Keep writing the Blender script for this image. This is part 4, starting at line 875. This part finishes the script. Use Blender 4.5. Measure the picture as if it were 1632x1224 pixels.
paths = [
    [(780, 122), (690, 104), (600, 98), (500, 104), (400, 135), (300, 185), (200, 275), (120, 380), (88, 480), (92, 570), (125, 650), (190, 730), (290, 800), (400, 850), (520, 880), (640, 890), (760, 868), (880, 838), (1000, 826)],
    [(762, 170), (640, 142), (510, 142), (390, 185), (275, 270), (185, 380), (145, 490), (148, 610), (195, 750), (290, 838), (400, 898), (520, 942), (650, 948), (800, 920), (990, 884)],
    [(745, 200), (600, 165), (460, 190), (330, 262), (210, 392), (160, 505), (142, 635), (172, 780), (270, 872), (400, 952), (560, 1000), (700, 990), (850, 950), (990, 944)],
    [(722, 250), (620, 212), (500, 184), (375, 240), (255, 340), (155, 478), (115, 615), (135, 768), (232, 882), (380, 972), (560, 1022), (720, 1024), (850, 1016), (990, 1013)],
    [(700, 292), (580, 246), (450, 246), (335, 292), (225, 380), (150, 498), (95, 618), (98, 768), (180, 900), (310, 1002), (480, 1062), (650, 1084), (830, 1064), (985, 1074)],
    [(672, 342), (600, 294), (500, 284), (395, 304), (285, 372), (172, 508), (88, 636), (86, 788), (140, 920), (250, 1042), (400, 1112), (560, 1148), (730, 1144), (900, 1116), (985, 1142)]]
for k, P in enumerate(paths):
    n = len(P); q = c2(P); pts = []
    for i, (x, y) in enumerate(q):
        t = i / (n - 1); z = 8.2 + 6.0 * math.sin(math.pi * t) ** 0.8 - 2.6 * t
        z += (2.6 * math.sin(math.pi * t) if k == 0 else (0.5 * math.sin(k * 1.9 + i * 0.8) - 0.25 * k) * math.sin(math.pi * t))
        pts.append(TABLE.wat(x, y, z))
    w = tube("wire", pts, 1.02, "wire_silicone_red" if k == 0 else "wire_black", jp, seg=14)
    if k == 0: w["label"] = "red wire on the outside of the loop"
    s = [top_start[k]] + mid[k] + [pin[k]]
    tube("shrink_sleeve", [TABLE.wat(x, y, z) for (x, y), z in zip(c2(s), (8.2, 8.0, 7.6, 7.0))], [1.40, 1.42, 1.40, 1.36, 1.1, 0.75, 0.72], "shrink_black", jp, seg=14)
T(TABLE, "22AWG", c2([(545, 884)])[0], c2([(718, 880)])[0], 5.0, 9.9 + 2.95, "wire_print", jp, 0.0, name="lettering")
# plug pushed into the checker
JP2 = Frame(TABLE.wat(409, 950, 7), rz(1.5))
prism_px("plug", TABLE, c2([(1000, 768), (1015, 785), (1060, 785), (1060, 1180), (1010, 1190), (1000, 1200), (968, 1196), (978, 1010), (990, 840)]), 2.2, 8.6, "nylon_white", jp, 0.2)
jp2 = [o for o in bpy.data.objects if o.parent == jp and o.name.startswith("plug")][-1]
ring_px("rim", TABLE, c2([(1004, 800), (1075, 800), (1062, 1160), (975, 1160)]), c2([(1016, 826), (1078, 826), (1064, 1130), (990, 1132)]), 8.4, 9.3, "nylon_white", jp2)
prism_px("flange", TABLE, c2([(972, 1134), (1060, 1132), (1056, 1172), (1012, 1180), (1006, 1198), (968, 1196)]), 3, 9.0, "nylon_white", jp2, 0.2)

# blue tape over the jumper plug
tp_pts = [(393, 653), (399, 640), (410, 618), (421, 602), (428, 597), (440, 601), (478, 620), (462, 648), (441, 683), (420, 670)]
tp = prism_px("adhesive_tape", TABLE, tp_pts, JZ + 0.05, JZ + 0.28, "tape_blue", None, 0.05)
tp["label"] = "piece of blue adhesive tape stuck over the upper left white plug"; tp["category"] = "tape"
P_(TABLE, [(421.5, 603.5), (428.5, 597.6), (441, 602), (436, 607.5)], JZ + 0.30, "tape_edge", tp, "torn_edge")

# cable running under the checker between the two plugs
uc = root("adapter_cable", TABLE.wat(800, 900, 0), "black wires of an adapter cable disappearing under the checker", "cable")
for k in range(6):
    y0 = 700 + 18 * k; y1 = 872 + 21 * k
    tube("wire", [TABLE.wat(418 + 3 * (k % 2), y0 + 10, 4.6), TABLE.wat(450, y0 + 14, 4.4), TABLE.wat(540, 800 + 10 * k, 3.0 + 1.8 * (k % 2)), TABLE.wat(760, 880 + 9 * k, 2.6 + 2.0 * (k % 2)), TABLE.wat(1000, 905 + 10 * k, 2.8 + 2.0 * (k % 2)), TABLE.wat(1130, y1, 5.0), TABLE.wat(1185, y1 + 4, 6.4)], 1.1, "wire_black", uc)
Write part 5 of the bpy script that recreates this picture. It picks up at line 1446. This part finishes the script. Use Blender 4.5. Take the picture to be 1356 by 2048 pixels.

OBJECTIVE - Quote each line of the data above exactly as written.

CORRECT OUTPUT -
Keep writing the Blender script for this image. This is part 4, starting at line 875. This part finishes the script. Use Blender 4.5. Measure the picture as if it were 1632x1224 pixels.
paths = [
    [(780, 122), (690, 104), (600, 98), (500, 104), (400, 135), (300, 185), (200, 275), (120, 380), (88, 480), (92, 570), (125, 650), (190, 730), (290, 800), (400, 850), (520, 880), (640, 890), (760, 868), (880, 838), (1000, 826)],
    [(762, 170), (640, 142), (510, 142), (390, 185), (275, 270), (185, 380), (145, 490), (148, 610), (195, 750), (290, 838), (400, 898), (520, 942), (650, 948), (800, 920), (990, 884)],
    [(745, 200), (600, 165), (460, 190), (330, 262), (210, 392), (160, 505), (142, 635), (172, 780), (270, 872), (400, 952), (560, 1000), (700, 990), (850, 950), (990, 944)],
    [(722, 250), (620, 212), (500, 184), (375, 240), (255, 340), (155, 478), (115, 615), (135, 768), (232, 882), (380, 972), (560, 1022), (720, 1024), (850, 1016), (990, 1013)],
    [(700, 292), (580, 246), (450, 246), (335, 292), (225, 380), (150, 498), (95, 618), (98, 768), (180, 900), (310, 1002), (480, 1062), (650, 1084), (830, 1064), (985, 1074)],
    [(672, 342), (600, 294), (500, 284), (395, 304), (285, 372), (172, 508), (88, 636), (86, 788), (140, 920), (250, 1042), (400, 1112), (560, 1148), (730, 1144), (900, 1116), (985, 1142)]]
for k, P in enumerate(paths):
    n = len(P); q = c2(P); pts = []
    for i, (x, y) in enumerate(q):
        t = i / (n - 1); z = 8.2 + 6.0 * math.sin(math.pi * t) ** 0.8 - 2.6 * t
        z += (2.6 * math.sin(math.pi * t) if k == 0 else (0.5 * math.sin(k * 1.9 + i * 0.8) - 0.25 * k) * math.sin(math.pi * t))
        pts.append(TABLE.wat(x, y, z))
    w = tube("wire", pts, 1.02, "wire_silicone_red" if k == 0 else "wire_black", jp, seg=14)
    if k == 0: w["label"] = "red wire on the outside of the loop"
    s = [top_start[k]] + mid[k] + [pin[k]]
    tube("shrink_sleeve", [TABLE.wat(x, y, z) for (x, y), z in zip(c2(s), (8.2, 8.0, 7.6, 7.0))], [1.40, 1.42, 1.40, 1.36, 1.1, 0.75, 0.72], "shrink_black", jp, seg=14)
T(TABLE, "22AWG", c2([(545, 884)])[0], c2([(718, 880)])[0], 5.0, 9.9 + 2.95, "wire_print", jp, 0.0, name="lettering")
# plug pushed into the checker
JP2 = Frame(TABLE.wat(409, 950, 7), rz(1.5))
prism_px("plug", TABLE, c2([(1000, 768), (1015, 785), (1060, 785), (1060, 1180), (1010, 1190), (1000, 1200), (968, 1196), (978, 1010), (990, 840)]), 2.2, 8.6, "nylon_white", jp, 0.2)
jp2 = [o for o in bpy.data.objects if o.parent == jp and o.name.startswith("plug")][-1]
ring_px("rim", TABLE, c2([(1004, 800), (1075, 800), (1062, 1160), (975, 1160)]), c2([(1016, 826), (1078, 826), (1064, 1130), (990, 1132)]), 8.4, 9.3, "nylon_white", jp2)
prism_px("flange", TABLE, c2([(972, 1134), (1060, 1132), (1056, 1172), (1012, 1180), (1006, 1198), (968, 1196)]), 3, 9.0, "nylon_white", jp2, 0.2)

# blue tape over the jumper plug
tp_pts = [(393, 653), (399, 640), (410, 618), (421, 602), (428, 597), (440, 601), (478, 620), (462, 648), (441, 683), (420, 670)]
tp = prism_px("adhesive_tape", TABLE, tp_pts, JZ + 0.05, JZ + 0.28, "tape_blue", None, 0.05)
tp["label"] = "piece of blue adhesive tape stuck over the upper left white plug"; tp["category"] = "tape"
P_(TABLE, [(421.5, 603.5), (428.5, 597.6), (441, 602), (436, 607.5)], JZ + 0.30, "tape_edge", tp, "torn_edge")

# cable running under the checker between the two plugs
uc = root("adapter_cable", TABLE.wat(800, 900, 0), "black wires of an adapter cable disappearing under the checker", "cable")
for k in range(6):
    y0 = 700 + 18 * k; y1 = 872 + 21 * k
    tube("wire", [TABLE.wat(418 + 3 * (k % 2), y0 + 10, 4.6), TABLE.wat(450, y0 + 14, 4.4), TABLE.wat(540, 800 + 10 * k, 3.0 + 1.8 * (k % 2)), TABLE.wat(760, 880 + 9 * k, 2.6 + 2.0 * (k % 2)), TABLE.wat(1000, 905 + 10 * k, 2.8 + 2.0 * (k % 2)), TABLE.wat(1130, y1, 5.0), TABLE.wat(1185, y1 + 4, 6.4)], 1.1, "wire_black", uc)
Write part 5 of the bpy script that recreates this picture. It picks up at line 1446. This part finishes the script. Use Blender 4.5. Take the picture to be 1356 by 2048 pixels.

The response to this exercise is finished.